How do Career Pathways differ from what we have already been doing?


I was asked by a colleague how I think a Career Pathways approach differs from what they have already been doing at their center.

When I asked what they have been doing, she said that for over two decades they have been been preparing adult learners for college, jobs and careers. They have been coaching students in academic skills and career and life management skills. Their students include those who may want to get their High School Equivalency (HSE), and others who are not yet college or career ready, even if they finished high school. Students learn how to investigate careers, various skills involved in applying for a job such as how to build a good resume and successful interviewing skills, proper workplace communication, what employers expect in terms of workplace behavior. They teach occupational skills in areas such as health careers, retail sales, welding, and other high-demand areas. They have a building trades program that has courses and a union-sponsored apprenticeship program. They also teach job readiness or "soft skills". Their students do job shadowing and internships in several career areas. The center works with employers to make sure their curricula for all their training, education and job readiness courses is aligned to what is required for high-demand jobs.

So, she wondered, isn't that what Career Pathways is?

What do you think? Is that what Career Pathways is?

David J. Rosen


Hi, David -

Great question! I'm interested in how your colleague defines what is being done in their program?  My personal understanding of what Career Pathways are comes from the National Career Pathways Network (NCPN).  NCPN does a good job of spelling out what they consider to be included in a definition of Career Pathways.  You can read the full definition and explanation here

Here is the basic definition, which the NCPN website does a good job of expanding on more fully.

A Career Pathway is a coherent, articulated sequence of rigorous academic and career/technical courses, commencing in the ninth grade and leading to an associate degree, baccalaureate degree and beyond, an industry recognized certificate, and/or licensure. The Career Pathway is developed, implemented, and maintained in partnership among secondary and post-secondary education, business, and employers. Career Pathways are available to all students, including adult learners, and lead to rewarding careers.

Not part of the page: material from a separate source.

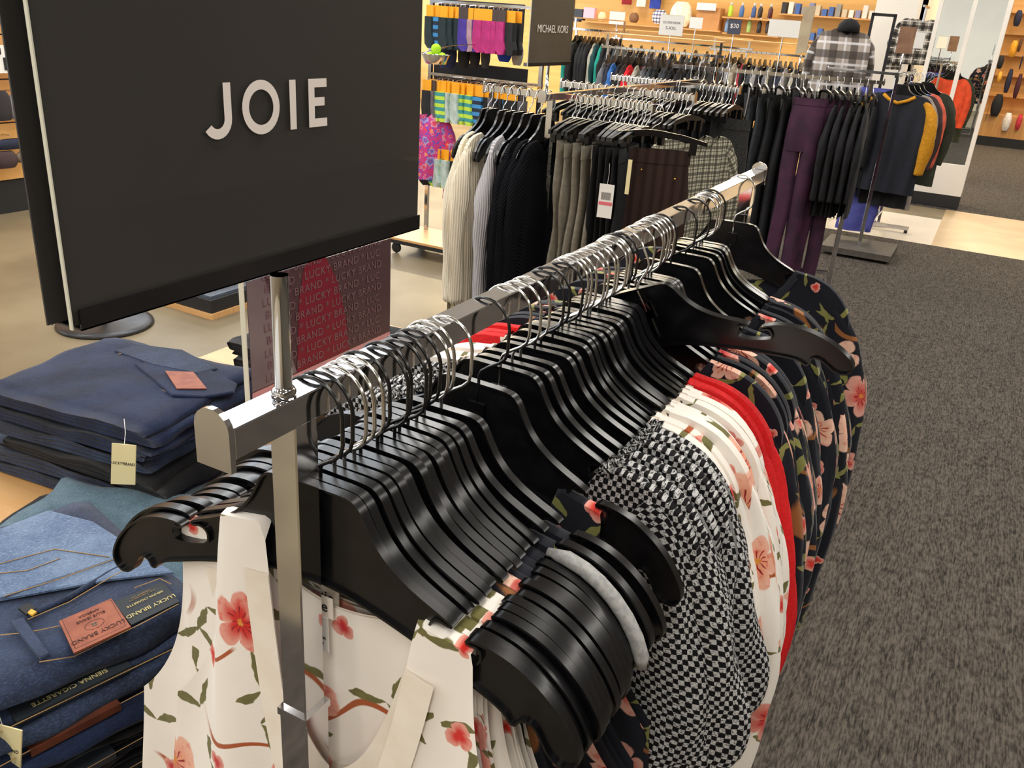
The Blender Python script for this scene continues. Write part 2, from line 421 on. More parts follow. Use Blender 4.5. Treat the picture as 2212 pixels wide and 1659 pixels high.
struct(G().box(-1.2, 5.2, 18.0, 18.2, 0, 3.6).build('wall_far', noisy('warm_slatwall_far', (220,170,104), (208,156,90), 2, (.2,.2,8), rough=.6)))
struct(G().box(-1.3, -1.2, 14.0, 18.2, 0, 3.6).build('wall_return', WALLP))
g = G(); g.box(-10.2, -10.1, -6.4, 14.2, 0, .5); g.box(-10.2, -10.1, -6.4, 14.2, 3.3, 3.6)
struct(g.build('wall_left', WALLP))
for i in range(7):
    wy = -6.4+i*2.95
    g = G(); g.box(-10.2, -10.1, wy, wy+.08, .5, 3.3)
    f = struct(g.build('window_%d' % (i+1), WHITE))
    struct(G().box(-10.16, -10.14, wy+.08, wy+2.95, .5, 3.3).build('window_pane', glass('shop_window_glass'), f))
struct(G().box(-1.62, -1.14, 12.3, 12.75, 0, 3.6).build('trim_1', WHITE))   # white pillar

# ------------------------------------------------------------------ H shaped hanging rack (rail on two posts)
RX, RZ = -.3472, 1.352      # rail centre x, rail top z
TW = .0217
def end_cap_mesh(g, y0, y1, w=.0135, lo=-.0255, hi=.0125):
    pts = [(-w, lo), (w, lo), (w, 0)]
    for k in range(1, 9): a = PI*k/9; pts.append((w*math.cos(a), hi*math.sin(a)))
    pts.append((-w, 0)); g.prism(pts, y0, y1)
def rail_rack(name, x, y0, y1, top, label, group=None, cross=(), posts=None, mat=CHROME):
    t = empty(name, (x, (y0+y1)/2, 0), 0, label, 'clothing rack', group); L = (y1-y0)/2; h = TW/2
    g = G(); g.rbox(-h, h, -L+.004, L-.004, top-.0205, top, .0012); g.build('rail', mat, t)
    for s in (-1, 1):
        g = G(); end_cap_mesh(g, -.002, .002)
        g.build('end_cap', mat, t, loc=(0, s*L, top))
    for py in posts or (-L+.069, L-.069):
        g = G(); g.rbox(-h, h, -h, h, 1.0, top-.019, .001); p = g.build('upright_post', mat, t, loc=(0, py, 0))
        g = G(); g.rbox(-h-.0022, h+.0022, -h-.0022, h+.0022, .06, 1.094, .0015); g.box(-h-.0028, h+.0028, -h-.0028, h+.0028, 1.090, 1.0965)
        g.build('outer_sleeve', mat, t, loc=(0, py, 0))
        g = G(); g.rbox(-.26, .26, -.016, .016, .03, .062, .003); g.build('base_foot', mat, t, loc=(0, py, 0))
        for s in (-1, 1):
            G().lathe([(.0, 0), (.014, .002), (.016, .012), (.012, .03), (.0, .031)], 12).build('levelling_foot', PLASTIC, t, smooth=True, loc=(s*.24, py, 0))
    g = G(); g.rbox(-h, h, -L+.08, L-.08, .16, .182, .001); g.build('lower_stretcher', mat, t)
    for cy, xa, xb in cross:
        g = G(); g.rbox(xa-x, xb-x, cy-(y0+y1)/2-h, cy-(y0+y1)/2+h, top-.022, top-.002, .001); c = g.build('cross_rail', mat, t)
        for xe in (xa, xb):
            g = G(); end_cap_mesh(g, -.002, .002)
            e = g.build('end_cap', mat, t, loc=(xe-x, cy-(y0+y1)/2, top-.002), rot=(0, 0, PI/2))
    return t
rail_rack('clothing_rack', RX, .315, 1.598, RZ, 'chrome straight clothing rack in the foreground, packed with black hangers', posts=(-.576, .576))

# ------------------------------------------------------------------ JOIE sign on the rail
sg = empty('sign_holder', (RX+.002, .3705, RZ), 0, 'dark grey JOIE sign in clear acrylic on the near end of the rail', 'sign')
OX, OY, OZ = RX+.002, .3705, RZ
g = G(); g.lathe([(.0, 0), (.0078, 0), (.0078, .0035), (.0066, .006), (.0054, .0075), (.0054, .078)], 20); g.build('stem', CHROME, sg, smooth=True)
x0, x1 = -.353-OX, -.3368-OX
g = G(); ya, yb = .2345-OY, .5035-OY; z0, z1 = 1.4355-OZ, 1.4455-OZ
g.box(x0, x1, ya, yb, z0, z0+.0008); g.box(x1-.0009, x1, ya, yb, z0, z1); g.box(x0, x0+.0009, ya, yb, z0, z1)
g.build('holder_channel', CHROME_D, sg)
pa, pb, pt = .2315-OY, .508-OY, 1.624-OZ
g = G(); g.box(x1-.0030, x1-.0011, pa, pb, z0+.001, pt); fp = g.build('front_pane', ACRY, sg)
g = G(); g.box(x0+.0011, x0+.0030, pa-.0015, pb, z0+.001, pt); bp_ = g.build('back_pane', ACRY, sg)
g = G(); g.box(x1-.0030, x1-.0011, pa-.0008, pa-.0001, z0+.001, pt); g.build('pane_edge', ACRE, fp)
g = G(); g.box(x0+.0011, x0+.0030, pa-.0023, pa-.0016, z0+.001, pt); g.build('pane_edge', ACRE, bp_)
G().box(x1-.0040, x1-.0031, pa+.0006, pb-.003, z0+.002, pt-.001).build('printed_card', SIGNB, sg)
G().box(x0+.0031, x0+.0040, pa-.0048, pb-.003, z0+.002, pt-.001).build('back_card', SIGNB, sg)
# letters J O I E
def ltr(poly_list):
    g = G()
    for pl in poly_list: g.add(*pl)
    return g
lx = x1-.00105
def quadstrip(pts_in, pts_out):
    n = len(pts_in); vs = [(lx, p[0]-OY, p[1]-OZ) for p in pts_in]+[(lx, p[0]-OY, p[1]-OZ) for p in pts_out]
    return vs, [(i, i+1, n+i+1, n+i) for i in range(n-1)]
def rect(y0, y1, z0, z1):
    return [(lx, y0-OY, z0-OZ), (lx, y1-OY, z0-OZ), (lx, y1-OY, z1-OZ), (lx, y0-OY, z1-OZ)], [(0,1,2,3)]
zt, zb = 1.5385, 1.5125; sw = .0050
lt = G()
# J
jy1, jy0 = .3335, .3205
pin, pout = [], []
for k in range(11):
    a = -2.55+2.55*k/10
    R_, r_ = .0098, .0048; cyj, czj = jy1-R_, zb+R_-.0008
    pin.append((cyj+r_*math.cos(a), czj+r_*math.sin(a))); pout.append((cyj+R_*math.cos(a), czj+R_*math.sin(a)))
lt.add(*quadstrip(pin, pout)); lt.add(*rect(jy1-sw, jy1, czj, zt))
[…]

This definition was jointly developed by The Center for Occupational Research and Development (CORD), the College and Career Transitions Initiative (The League for Innovation in the Community College) and approved by the U.S. Department of Education's Office of Career, Technical and Education (Formerly OVAE).

This is a very broad definition, which we can chose to explore in a variety of ways within this community.  I'd encourage your colleague to join us in defining what we explore here, and contributing to the conversation. Regardless of the definition applied to the program, we are working towards similar goals of helping learners navigate career options that lead to a sustainable, living wage, for our learners and their families.